Vardag launched her firm as a tiny operation from the spare room of her Islington home where she lived as a divorced mum with her children. It was stressful and difficult, particularly the juggling of family and professional life, and she would frequently work all day at her desk and then spend evenings going out until late networking for clients.

“I made sacrifices and so did my children. I wasn’t there on the school run, I wasn’t always there for bedtime, or homework. But I made our time together count, and we’ve always been incredibly close, with both my sons now excited about their future in the firm, and my daughter ambitious for her own future…I wanted to build something that would enable them to have real ownership.”

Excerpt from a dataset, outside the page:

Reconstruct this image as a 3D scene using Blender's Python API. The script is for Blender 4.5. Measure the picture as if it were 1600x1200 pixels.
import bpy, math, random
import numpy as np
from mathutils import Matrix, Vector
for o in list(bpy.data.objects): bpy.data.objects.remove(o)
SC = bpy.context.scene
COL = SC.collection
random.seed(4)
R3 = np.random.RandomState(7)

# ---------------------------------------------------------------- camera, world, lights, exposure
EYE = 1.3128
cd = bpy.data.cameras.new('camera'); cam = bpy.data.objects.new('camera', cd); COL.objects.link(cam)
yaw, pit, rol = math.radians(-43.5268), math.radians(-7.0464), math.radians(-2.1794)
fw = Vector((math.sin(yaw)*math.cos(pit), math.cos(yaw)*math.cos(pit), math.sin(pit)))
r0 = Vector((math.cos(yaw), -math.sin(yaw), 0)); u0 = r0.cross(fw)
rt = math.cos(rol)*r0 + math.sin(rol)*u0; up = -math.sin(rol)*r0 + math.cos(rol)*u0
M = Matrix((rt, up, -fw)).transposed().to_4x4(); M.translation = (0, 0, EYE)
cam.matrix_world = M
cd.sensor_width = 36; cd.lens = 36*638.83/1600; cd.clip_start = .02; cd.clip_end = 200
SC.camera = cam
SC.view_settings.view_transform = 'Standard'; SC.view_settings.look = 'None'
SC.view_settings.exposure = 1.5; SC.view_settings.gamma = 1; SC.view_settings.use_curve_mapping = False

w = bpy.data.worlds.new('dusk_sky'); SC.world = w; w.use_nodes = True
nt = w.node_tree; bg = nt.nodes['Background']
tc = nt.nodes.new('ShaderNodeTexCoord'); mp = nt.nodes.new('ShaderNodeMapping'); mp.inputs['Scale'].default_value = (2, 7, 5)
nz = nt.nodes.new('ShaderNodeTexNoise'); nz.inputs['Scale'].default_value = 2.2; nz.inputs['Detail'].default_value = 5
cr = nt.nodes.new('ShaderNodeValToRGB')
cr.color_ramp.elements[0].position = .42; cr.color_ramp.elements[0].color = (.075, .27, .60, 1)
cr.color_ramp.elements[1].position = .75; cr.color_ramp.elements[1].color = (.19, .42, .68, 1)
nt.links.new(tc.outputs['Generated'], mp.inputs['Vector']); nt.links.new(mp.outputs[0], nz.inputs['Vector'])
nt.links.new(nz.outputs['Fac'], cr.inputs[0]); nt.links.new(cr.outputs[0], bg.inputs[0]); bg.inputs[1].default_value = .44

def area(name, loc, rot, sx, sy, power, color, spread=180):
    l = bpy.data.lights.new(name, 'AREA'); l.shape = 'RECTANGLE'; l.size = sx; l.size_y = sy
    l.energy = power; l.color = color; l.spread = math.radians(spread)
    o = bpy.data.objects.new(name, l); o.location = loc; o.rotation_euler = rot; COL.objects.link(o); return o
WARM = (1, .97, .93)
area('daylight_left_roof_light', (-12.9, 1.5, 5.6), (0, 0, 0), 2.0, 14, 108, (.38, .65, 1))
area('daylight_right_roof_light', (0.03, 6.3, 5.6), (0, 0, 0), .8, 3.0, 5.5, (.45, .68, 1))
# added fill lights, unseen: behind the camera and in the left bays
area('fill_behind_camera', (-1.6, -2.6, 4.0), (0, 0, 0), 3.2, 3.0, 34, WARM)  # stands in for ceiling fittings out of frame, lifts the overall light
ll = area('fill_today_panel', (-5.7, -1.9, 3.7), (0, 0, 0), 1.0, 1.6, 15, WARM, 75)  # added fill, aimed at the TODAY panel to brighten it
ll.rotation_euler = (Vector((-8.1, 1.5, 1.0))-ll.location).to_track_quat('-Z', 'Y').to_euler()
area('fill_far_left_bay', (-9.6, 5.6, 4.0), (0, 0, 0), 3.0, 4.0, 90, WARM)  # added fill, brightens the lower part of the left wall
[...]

The firm incorporated and became Vardags in 2010, by which point it had become the go-to firm for some of the weightiest divorce cases in the country. It has since expanded to include private client, civil litigation and criminal defence departments with more than 120 staff and five offices around the country.

Though marital breakdowns have formed the basis of her career, her experience makes her believe that frayed relationships can be mended and divorce avoided: “The most important thing people can do is keep on prioritising the connection with their partner. “

A Shehzadi of the Pashtun Lodhi dynasty which ruled India before the Mughals, Vardag grew up in Oxford with her English mother who was divorced from her father and worked at New College as a secretary. Her father, a barrister turned, politician and the youngest ever senator of Pakistan, was imprisoned for making pro-democracy speeches under martial law. “We were as poor as church mice,” Vardag says.

She read Law at Queens’ College, Cambridge and won a Duke of Edinburgh award for membership of the Inner Temple where she qualified as both a barrister and solicitor.

She has worked on expert research projects at the International Court of Justice in The Hague and at the UN (IAEA) Legal Division in Vienna and helped draft the nuclear energy Safety Convention.

When she won the ground-breaking case of Radmacher v Granatino at the Suprememe Court in 2010, it came as a huge surprise to the legal establishment who had believed prenuptial agreements were not enforceable in law. “All the other lawyers in the business were saying, ‘Who the hell does she think she is?. . .It was wonderful to be vindicated.”

Vardag has also successfully campaigned to get no-fault divorce on the legislative agenda, as well as inspire a change in the law on posthumous fertility to allow a family hit by a tragic accident to complete their IVF process.

Casting off any personal doubts about marriage that her experiences with her parents, her clients and herself may have created, previously divorced Vardag married for a second time in 2014. Her husband, Bence, a former scientist, has been appointed as Vardag’s head of strategy. One of his roles is to oversee a financial forensics department to investigate parties to divorce who try to reduce payouts by hiding their money in offshore trusts.

The couple have six children, four of them Vardag’s, the oldest 23 and the youngest baby Orfeo, whom she gave birth to earlier this year at the age of 50. Vardag concludes from her experience that the children of divorced parents adjust best when not exposed to expressions of rancour, anger and unkindness between their parents and when they continue to see both of them regularly. If such conditions are met “then divorce can be sad and a source of regret but children can adjust well.”